Então os debates acalorados que acompanhamos na TV são espontâneos, verdadeiros?
São verdadeiros e acho bom. Porque trazem legitimidade.
Mas isso não desgasta a imagem do Supremo?
Eu sou favorável à transmissão porque garante o acesso de qualquer cidadão à sessão. Todo mundo gosta de um bom filme de júri, não? Um júri ao vivo toda semana é o melhor seriado que existe.
Voltando à questão da judicialização da política e da politização da Justiça, a Comissão de Constituição e Justiça (CCJ) do Senado praticamente arquivou a PEC 058, que previa o fim da vitaliciedade dos ministros do Supremo. Foi uma vitória do Judiciário?
O Congresso tem todo o direito de debater e discutir a modelagem da Suprema Corte, faz parte da sua competência de legislador constituinte. Não há modelo ideal. Existe uma ideia no Brasil de que quem foi indicado por determinado grupo político tem fidelidade com quem indicou. A vitaliciedade impede essa fidelidade, porque dá liberdade para que a pessoa, quando coloca a toga nas costas, possa agir de acordo com seu conhecimento e sua convicção. Esse sistema de indicação com vitaliciedade dá total liberdade ao julgador. Tanto é assim, que se verifica no caso da Ação Penal 470 (a do mensalão) que muitos indicados pelo presidente Lula condenaram políticos do PT. Todos condenaram Delúbio Soares, o tesoureiro da campanha do presidente Lula; eu também. Quando alguém escreve que quem foi indicado vota a favor do governo, está prestando um desserviço à nação. Usa a autoridade de formador de opinião para não ser fiel aos fatos.
Diz-se que, quem deseja ser indicado, tem que fazer um movimento para que seu nome seja lembrado pelo presidente. Isso ocorre?

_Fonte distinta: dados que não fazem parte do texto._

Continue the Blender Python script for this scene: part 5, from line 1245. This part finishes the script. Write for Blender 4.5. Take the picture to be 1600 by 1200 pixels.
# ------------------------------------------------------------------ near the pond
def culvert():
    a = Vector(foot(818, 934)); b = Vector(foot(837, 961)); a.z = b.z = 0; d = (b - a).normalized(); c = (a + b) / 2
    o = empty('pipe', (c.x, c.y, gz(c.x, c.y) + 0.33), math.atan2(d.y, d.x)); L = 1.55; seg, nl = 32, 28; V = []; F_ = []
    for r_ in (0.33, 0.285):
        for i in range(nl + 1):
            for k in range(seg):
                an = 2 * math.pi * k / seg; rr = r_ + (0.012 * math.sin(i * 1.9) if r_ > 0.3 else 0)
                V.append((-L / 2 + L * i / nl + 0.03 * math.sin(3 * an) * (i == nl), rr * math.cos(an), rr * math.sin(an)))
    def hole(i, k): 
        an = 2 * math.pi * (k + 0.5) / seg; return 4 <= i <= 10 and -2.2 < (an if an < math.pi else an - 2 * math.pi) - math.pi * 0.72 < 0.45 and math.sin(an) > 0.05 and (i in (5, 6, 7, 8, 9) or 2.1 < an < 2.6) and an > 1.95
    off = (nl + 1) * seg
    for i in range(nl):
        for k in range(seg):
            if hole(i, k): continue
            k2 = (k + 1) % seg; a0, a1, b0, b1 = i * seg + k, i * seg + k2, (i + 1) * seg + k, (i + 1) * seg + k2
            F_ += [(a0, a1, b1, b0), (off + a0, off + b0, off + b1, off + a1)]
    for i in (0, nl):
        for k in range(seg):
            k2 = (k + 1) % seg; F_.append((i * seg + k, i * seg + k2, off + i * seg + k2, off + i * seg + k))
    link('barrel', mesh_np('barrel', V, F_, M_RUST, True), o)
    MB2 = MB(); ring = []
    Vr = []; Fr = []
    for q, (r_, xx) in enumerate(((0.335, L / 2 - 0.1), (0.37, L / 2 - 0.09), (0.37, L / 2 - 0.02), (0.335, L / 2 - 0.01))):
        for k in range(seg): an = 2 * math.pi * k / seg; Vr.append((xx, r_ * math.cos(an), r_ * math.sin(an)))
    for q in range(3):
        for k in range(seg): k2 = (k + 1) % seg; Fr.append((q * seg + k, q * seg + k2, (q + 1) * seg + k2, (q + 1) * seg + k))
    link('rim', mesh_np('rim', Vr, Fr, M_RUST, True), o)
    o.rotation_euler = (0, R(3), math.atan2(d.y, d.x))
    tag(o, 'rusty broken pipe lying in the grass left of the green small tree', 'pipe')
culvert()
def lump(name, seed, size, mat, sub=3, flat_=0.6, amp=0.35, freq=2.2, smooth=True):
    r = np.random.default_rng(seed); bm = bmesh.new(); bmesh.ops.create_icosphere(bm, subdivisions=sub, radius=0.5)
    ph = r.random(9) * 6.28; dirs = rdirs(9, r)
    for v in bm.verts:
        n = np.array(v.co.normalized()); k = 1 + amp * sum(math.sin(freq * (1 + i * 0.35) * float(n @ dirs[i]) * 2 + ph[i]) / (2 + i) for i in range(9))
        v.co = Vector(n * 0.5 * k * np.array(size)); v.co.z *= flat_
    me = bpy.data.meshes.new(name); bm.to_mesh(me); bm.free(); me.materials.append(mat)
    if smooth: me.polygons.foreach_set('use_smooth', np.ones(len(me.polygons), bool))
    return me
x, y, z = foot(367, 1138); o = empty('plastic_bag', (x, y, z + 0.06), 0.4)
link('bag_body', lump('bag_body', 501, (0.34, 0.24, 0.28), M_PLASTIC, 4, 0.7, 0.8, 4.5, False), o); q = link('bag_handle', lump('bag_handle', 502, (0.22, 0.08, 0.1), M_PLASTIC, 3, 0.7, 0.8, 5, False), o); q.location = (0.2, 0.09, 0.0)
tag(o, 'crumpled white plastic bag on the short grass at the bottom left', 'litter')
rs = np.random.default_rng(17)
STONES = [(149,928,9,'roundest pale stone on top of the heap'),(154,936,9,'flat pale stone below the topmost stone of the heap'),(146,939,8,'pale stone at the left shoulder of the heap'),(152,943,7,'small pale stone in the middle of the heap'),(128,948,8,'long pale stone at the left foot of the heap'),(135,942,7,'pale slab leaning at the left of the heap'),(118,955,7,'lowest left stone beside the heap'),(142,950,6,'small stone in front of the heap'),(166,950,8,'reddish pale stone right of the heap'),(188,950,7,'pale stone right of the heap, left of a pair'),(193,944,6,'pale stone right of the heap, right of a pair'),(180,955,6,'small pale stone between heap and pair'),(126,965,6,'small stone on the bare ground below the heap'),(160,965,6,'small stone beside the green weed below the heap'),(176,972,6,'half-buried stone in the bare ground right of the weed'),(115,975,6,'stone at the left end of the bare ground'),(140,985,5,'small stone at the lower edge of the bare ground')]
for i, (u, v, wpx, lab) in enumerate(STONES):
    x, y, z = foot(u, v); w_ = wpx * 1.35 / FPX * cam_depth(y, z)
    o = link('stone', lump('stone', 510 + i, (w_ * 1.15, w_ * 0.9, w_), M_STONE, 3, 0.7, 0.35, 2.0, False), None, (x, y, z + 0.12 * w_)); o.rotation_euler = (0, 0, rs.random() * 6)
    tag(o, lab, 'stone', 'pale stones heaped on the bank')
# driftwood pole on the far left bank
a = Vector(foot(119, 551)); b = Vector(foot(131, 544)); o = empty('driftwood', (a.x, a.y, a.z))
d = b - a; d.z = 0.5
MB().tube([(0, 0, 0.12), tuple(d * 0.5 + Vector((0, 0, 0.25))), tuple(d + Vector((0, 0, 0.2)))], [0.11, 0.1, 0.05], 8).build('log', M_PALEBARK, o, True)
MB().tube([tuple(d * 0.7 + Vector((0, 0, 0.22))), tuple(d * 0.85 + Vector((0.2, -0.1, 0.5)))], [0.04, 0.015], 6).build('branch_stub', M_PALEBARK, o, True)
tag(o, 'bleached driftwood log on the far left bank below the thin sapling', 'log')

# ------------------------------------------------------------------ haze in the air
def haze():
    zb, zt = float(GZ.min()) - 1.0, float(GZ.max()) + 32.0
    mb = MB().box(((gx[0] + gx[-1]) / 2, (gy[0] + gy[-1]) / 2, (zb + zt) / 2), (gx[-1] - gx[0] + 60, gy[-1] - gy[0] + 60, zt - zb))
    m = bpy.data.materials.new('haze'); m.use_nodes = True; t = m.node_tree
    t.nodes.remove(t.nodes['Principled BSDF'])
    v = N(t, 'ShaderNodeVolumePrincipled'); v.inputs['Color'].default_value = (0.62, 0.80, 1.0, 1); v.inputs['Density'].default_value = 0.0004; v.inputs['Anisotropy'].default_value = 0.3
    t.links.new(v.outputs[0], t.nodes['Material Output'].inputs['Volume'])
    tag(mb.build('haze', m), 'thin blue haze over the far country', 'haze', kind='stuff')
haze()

Respondendo por mim, não fiz movimento algum. Certo dia, após uma audiência que tive com o presidente Lula, como advogado geral da União, Gilberto Carvalho (atual ministro-chefe da secretária-geral da Presidência, então chefe de gabinete do presidente) me informou que o presidente desejava falar comigo no dia seguinte. Ele disse: "Eu acho que ele vai te convidar. Você aceitaria?". Respondi que seria uma honra. Agora, eu era do círculo de convivência do presidente Lula, nem fazia sentido eu fazer algum movimento.

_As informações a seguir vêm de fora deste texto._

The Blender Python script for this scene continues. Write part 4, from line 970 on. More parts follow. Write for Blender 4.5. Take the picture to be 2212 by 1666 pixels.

Comenta-se que Joaquim Barbosa teria procurado Frei Betto para ser indicado...
Nesse caso, eu posso falar porque estava no Palácio do Planalto na época. Joaquim Barbosa foi procurado para ser ministro, não procurou ninguém. Creio que todos os que estão no Supremo indicados pelo Lula foram procurados.
Sendo o mais jovem dos ministros, como o sr. vê o horizonte de ficar no Supremo por mais 23 anos (até os 70 anos)?
Quando eu penso que já passaram quase cinco anos desde que entrei no Supremo, me assusto. Vejo que vou chegar aos 70 muito rapidamente. No Supremo não tem dia triste, nem dia sem ter o que fazer; o tempo passa muito rápido. A cada dia, são dezenas de decisões que se toma.